5.  The Nineties and Noughties

The Great Financial Market was preceded by one of the greatest bull runs in history. From the early ’90s all the way through to 2007, the American stock market seemed unstoppable. With Alan Greenspan cutting interest rates as low as possible as chairman of the Federal Reserve, this era was marked by boundless optimism.

The collapse of Enron seemed a sneak preview of what was to follow — it all went completely and utterly wrong. The collapse led directly to a series of highly unpopular bailouts. The political ramifications were highly significant, giving rise to Occupy Wall Street on the left, the Tea Party on the right, and the election of Barack Obama in 2008.

One of the major causes of this collapse was subprime housing mortgages, which were bank loans given to high-risk, low-income people. The heavy-lending trend made for a ticking time bomb.

Credit card companies were in on the act as well. The total rise in the stock market before the crash was 417%. This gave a real return basis of 546%.

Conclusion

What can we take from history? It needs to be listened to.
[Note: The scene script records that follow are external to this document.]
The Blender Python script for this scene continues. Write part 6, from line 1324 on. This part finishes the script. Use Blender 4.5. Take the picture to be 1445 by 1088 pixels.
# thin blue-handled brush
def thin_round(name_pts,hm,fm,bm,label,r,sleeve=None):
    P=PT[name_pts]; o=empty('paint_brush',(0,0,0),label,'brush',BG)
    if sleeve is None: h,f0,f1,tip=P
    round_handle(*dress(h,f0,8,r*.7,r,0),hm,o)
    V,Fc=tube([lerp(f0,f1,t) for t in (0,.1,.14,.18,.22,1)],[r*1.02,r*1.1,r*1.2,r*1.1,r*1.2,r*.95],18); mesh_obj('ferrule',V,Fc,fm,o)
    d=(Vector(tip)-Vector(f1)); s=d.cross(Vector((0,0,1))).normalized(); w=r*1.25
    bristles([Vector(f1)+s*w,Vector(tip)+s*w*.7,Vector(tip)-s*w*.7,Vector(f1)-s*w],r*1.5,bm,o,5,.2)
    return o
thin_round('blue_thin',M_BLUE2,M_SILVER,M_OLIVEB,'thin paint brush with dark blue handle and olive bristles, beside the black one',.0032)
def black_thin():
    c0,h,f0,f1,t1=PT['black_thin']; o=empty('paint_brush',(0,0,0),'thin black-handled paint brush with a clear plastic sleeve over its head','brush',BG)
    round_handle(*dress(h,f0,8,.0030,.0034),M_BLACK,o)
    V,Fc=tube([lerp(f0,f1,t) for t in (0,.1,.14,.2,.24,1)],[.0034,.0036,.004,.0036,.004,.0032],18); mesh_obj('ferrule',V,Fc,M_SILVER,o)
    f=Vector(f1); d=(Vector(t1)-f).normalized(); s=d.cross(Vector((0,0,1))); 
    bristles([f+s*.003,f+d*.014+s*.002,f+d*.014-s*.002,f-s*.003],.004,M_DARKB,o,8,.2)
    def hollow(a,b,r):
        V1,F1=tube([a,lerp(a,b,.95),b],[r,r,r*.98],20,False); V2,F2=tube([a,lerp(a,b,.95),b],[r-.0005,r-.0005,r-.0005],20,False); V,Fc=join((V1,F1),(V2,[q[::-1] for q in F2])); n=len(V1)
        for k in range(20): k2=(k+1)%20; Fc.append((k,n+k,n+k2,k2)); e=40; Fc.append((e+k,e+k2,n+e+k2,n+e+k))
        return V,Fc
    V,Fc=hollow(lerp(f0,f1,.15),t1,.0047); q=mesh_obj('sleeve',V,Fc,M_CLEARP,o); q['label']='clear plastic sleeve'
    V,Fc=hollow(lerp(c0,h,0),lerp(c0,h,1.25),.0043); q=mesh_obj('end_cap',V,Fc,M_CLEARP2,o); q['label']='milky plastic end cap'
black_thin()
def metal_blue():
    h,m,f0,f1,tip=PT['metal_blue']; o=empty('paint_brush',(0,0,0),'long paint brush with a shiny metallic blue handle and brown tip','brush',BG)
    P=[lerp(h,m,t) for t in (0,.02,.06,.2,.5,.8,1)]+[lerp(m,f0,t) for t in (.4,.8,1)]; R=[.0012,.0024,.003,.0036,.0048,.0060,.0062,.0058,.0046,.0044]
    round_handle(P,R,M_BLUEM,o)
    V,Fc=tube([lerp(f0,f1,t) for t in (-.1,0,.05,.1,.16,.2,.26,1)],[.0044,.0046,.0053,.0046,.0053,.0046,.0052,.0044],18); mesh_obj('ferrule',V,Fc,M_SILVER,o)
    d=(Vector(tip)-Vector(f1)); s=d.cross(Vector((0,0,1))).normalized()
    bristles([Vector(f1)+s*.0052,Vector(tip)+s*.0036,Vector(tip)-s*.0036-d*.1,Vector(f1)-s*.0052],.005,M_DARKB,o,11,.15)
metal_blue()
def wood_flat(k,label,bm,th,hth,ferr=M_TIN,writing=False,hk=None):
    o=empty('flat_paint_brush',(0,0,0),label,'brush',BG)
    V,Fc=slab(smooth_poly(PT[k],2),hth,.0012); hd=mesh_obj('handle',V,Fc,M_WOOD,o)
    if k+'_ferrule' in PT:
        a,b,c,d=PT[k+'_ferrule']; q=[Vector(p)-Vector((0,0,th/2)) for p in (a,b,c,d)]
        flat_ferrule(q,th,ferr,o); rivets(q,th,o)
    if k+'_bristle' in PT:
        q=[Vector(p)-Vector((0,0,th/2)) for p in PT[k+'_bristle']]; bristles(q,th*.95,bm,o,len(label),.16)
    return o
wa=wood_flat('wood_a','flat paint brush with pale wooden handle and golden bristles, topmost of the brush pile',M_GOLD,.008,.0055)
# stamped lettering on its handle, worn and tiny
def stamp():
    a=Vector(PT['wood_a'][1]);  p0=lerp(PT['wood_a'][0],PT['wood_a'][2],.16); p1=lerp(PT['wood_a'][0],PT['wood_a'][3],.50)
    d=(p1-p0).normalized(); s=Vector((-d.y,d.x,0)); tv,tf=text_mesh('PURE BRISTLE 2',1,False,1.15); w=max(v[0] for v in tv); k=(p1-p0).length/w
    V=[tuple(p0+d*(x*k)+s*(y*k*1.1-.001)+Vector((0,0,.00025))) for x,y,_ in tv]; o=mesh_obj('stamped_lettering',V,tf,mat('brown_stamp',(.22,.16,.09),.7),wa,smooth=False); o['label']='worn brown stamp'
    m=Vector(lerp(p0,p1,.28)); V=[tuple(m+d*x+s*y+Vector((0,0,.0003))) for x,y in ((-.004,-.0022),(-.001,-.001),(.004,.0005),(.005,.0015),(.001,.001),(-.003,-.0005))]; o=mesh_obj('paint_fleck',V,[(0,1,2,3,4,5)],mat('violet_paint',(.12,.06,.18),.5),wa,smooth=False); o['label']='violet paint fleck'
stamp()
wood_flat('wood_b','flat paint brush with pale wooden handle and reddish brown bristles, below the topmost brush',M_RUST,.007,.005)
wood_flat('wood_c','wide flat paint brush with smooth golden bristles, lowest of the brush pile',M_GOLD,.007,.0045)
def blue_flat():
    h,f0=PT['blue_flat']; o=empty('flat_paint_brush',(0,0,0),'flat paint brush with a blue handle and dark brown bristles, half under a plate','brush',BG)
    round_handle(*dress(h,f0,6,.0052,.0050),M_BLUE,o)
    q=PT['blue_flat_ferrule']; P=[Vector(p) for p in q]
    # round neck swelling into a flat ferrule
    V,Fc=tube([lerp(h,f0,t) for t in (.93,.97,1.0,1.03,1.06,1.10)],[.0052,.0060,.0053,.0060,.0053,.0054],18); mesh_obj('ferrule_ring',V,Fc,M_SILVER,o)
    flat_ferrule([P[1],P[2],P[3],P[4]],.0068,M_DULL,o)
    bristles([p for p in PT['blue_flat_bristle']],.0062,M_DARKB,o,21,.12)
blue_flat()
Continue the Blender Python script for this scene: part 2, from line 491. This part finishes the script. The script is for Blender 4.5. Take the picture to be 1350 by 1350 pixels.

The past will repeat itself.

Nowadays, nations rise and fall based on their economic policies and bull markets. Markets are built on perception and emotion, and despite efforts to control the numbers, a market is never entirely rational. The direct benefit of bull markets is that it lifts many people out of poverty if it is sustained for a reasonable amount of time. Bull markets are historic in their importance and can change the way a nation functions. However, the consequences of overheating a bull market can be dire, and the bear will eventually swipe it down.